St.Paul’s Survives (29 December 1940)
HERBERT MASON (1903-1964)
Original 1940 silver gelatin print
In period silver gilt frame
£6,500
Herbert Mason’s photograph of St.Paul’s cathedral at the height of the Blitz, famously reproduced on the front page of the Daily Mail on 31 December 1940, has become the most iconic image of Britain’s 1940 struggle for survival and a lasting symbol of British resilience and courage.
The Luftwaffe attacked London 71 times between 7 September 1940 and 16 May 1941. Their most ferocious bombing raid took place on the night of 29 December 1940, a night which became known as the ‘Second Great Fire of London’: more than 160 people died, over 500 were injured, and hundreds of buildings were destroyed.

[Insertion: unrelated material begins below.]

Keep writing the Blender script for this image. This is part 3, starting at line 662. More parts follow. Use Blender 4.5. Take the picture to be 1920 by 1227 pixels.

The American journalist Ernie Pyle vividly described the scene he witnessed that night from a high balcony overlooking the city. ‘Into the dark shadowed spaces below us, while we watched, whole batches of incendiary bombs fell,’ he wrote. ‘We saw two dozen go off in two seconds. They flashed terrifically, then quickly simmered down to pin points of dazzling white, burning ferociously… The greatest of all the fires was directly in front of us. Flames seemed to whip hundreds of feet into the air. Pinkish-white smoke ballooned upward in a great cloud, and out of this cloud there gradually took shape – so faintly at first that we weren’t sure we saw correctly – the gigantic dome of St Paul’s Cathedral. St Paul’s was surrounded by fire, but it came through. It stood there in its enormous proportions – growing slowly clearer and clearer, the way objects take shape at dawn. It was like a picture of some miraculous figure that appears before peace-hungry soldiers on a battlefield.’
Another man witnessing the aerial strikes on London that night and looking towards St Paul’s was 37-year-old Herbert Mason. He had trained in his father’s photography business in Great Yarmouth, Norfolk, and worked his way up to be the chief photographer on the Daily Mail. That night, he was on fire patrol on the roof of the Mail’s building in Carmelite Street and looking towards the cathedral, which was less than half a mile away. Mason had his camera with him and observed the unfolding scene as dark smoke swirled around the burning city. ‘I focused at intervals as the great dome loomed up through the smoke,’ he was later quoted as saying. ‘The glare of many fires and sweeping clouds of smoke kept hiding the shape. Then a wind sprang up. Suddenly, the shining cross, dome and towers stood out like a symbol in the inferno. The scene was unbelievable. In that moment or two, I released my shutter.’
Herbert Mason’s photograph went unpublished for two days while censors considered whether it would serve Britain’s cause. They decided rightly. Never in history has an image so stiffened a nation’s resolve.
The morning after the raid was bitterly cold. There was a light scattering of snow as office worker Dorothy Barton emerged from London Bridge station on her commute. She gazed in horror at the acres of smoking and still burning ruins —then her heart lifted as she looked up at St Paul’s, towering over the scene. ‘I felt a lump in my throat because, like so many people, I felt that while St Paul’s survived, so would we,’ she said.
Mason’s photograph enabled the whole nation to feel the same way.